Over the course of the next 24 hours, the Khata’ib Hezbollah militia members burned the embassy’s reception area and effectively trapped the American diplomats inside the compound.
In another nod to the 1979 hostage crisis that saw 52 American diplomats and citizens held prisoner for 444 days by Islamic Revolutionary Guard members following the takeover of the American Embassy in Iran, the Khata’ib Hezbollah members chanted “Death to America” throughout their near-two-day takeover of the Baghdad compound.
Their withdrawal came only after al-Muhandis, a dual Iranian-Iraqi national born Jamal Ali Ebrahimi and who had previously served in the Quds Force before being listed as a terrorist by the US for his role in a series of bombings in 1983 that targeted the American and French embassies in Kuwait, forced Iraq’s Tehran-supported beleaguered prime minister, Adel Abdul Mahdi, to push through legislation in the Iraqi parliament that would force American troops to pull out of Iraq.
The storming of the Baghdad embassy had been interpreted by many Middle East experts as a demonstration of Iran’s, specifically the Soleimani-led Quds Force, to deploy Shiite militias in Iraq that can operate with impunity against even the most heavily guarded Western targets.
Since first taking command of the Quds Force – which is responsible for all military, intelligence, and asymmetrical warfare activities outside Iran – in 1997, Solemani has reshaped the Middle East’s balance of power in Tehran’s favour as a major power broker in countries where Iran is engaged in ongoing operations.
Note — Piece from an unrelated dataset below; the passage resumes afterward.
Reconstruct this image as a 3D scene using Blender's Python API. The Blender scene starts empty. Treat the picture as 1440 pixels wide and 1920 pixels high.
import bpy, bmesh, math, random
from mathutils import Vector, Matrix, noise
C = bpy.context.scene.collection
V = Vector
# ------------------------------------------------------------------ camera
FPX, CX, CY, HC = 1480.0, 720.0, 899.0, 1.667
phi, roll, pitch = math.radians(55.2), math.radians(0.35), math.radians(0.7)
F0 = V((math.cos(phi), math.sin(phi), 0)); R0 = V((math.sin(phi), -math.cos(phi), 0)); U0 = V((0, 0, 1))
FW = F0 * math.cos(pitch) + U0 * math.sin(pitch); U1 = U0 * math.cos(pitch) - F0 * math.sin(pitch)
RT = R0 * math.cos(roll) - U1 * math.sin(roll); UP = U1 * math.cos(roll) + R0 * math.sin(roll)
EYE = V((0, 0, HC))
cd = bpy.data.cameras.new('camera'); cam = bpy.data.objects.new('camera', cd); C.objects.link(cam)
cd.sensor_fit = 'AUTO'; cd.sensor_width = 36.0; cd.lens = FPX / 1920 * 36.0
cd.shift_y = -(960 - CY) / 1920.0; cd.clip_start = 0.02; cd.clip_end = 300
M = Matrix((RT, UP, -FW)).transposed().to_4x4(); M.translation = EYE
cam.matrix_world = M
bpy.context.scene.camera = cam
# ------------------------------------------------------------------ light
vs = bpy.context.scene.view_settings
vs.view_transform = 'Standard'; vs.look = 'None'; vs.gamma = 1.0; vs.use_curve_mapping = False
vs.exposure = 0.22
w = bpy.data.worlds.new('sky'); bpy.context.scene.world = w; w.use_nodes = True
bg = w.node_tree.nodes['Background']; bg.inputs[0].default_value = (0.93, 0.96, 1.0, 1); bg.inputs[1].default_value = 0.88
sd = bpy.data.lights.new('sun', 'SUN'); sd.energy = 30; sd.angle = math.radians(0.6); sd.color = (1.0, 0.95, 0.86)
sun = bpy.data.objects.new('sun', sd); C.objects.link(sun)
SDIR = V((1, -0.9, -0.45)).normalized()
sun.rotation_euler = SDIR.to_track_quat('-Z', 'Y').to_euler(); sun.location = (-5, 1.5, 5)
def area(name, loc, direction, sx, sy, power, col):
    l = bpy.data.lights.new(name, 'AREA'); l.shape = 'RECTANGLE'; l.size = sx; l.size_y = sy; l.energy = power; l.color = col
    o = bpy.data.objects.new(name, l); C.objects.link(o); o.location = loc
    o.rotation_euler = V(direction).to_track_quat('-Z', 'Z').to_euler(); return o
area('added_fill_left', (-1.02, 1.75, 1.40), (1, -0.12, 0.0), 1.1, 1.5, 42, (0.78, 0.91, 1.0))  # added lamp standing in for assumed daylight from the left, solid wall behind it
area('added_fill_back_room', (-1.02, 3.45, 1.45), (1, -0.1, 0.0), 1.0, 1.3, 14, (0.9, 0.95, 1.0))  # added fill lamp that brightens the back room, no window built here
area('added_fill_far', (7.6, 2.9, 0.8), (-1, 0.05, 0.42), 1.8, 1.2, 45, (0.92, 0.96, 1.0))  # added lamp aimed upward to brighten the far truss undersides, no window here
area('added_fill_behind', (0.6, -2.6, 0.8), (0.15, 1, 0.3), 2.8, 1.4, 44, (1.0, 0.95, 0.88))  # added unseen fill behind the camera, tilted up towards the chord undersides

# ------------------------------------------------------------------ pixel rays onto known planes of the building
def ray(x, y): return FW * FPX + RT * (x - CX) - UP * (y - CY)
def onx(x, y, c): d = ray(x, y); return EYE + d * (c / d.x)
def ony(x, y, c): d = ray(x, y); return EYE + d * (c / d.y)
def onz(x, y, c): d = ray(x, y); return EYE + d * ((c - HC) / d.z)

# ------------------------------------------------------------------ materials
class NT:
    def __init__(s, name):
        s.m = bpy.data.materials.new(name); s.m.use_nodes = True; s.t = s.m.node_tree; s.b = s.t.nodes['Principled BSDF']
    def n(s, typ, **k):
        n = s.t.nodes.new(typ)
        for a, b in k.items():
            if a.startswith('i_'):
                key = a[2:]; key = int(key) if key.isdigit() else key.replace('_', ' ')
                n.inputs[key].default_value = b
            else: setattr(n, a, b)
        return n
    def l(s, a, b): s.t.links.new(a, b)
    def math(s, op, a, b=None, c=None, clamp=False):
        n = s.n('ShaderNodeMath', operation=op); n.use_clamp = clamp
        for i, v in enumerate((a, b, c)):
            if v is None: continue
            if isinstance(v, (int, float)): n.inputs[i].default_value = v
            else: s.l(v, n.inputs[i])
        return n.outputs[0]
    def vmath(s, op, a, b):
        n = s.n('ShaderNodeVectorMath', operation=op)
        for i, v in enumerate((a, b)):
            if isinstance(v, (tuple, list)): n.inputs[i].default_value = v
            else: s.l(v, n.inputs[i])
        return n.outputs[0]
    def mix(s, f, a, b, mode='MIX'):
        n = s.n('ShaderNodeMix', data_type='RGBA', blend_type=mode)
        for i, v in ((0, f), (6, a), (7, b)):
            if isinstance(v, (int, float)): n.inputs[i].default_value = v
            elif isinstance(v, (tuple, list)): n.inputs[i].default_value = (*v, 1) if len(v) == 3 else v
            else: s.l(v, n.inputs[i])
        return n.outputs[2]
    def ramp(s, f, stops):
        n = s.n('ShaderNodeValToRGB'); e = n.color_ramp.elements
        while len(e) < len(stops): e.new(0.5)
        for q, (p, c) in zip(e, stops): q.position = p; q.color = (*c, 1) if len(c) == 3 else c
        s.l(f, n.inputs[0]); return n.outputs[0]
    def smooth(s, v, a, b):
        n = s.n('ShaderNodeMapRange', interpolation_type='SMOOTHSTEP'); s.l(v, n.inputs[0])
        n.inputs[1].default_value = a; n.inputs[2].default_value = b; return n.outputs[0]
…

In Iraq, Lebanon, Syria, and Yemen Soleimani built a reputation as a feared military commander and superb combat tactician who also assassinated rivals and armed a network of fiercely loyal Shiite terrorist groups that killed hundreds of Americans in countries stretching from Afghanistan to the Eastern Mediterranean.
A division commander and decorated veteran of the brutal 1980-88 Iran-Iraq War, Soleimani was known as a charismatic figure who was beloved by his troops. He had reportedly spent most of the last several months in Baghdad after anti-government protests erupted in Iraq and Lebanon. The unrest worried Tehran after the demonstrations spread to the Iraqi and Lebanese Shiite communities, both of which are regularly viewed by the Islamic Republic as being staunchly loyal to the Iranian government.
Believed to be one of Supreme Leader Ali Khamenei’s closest allies, Soleimani was regarded as one of Iran’s most cunning military figures, a man who held unmatched sway over all of Tehran’s military and espionage activities in the Middle East, including bolstering Iran’s times to its main allies in the region, the Russia-backed Syrian dictator Bashar al-Assad and two of the world’s most deadly terrorist organisations – Hamas and Hezbollah, both of which have been responsible for the killing and kidnapping thousands of American, Israeli, British, and European citizens since the 1980s.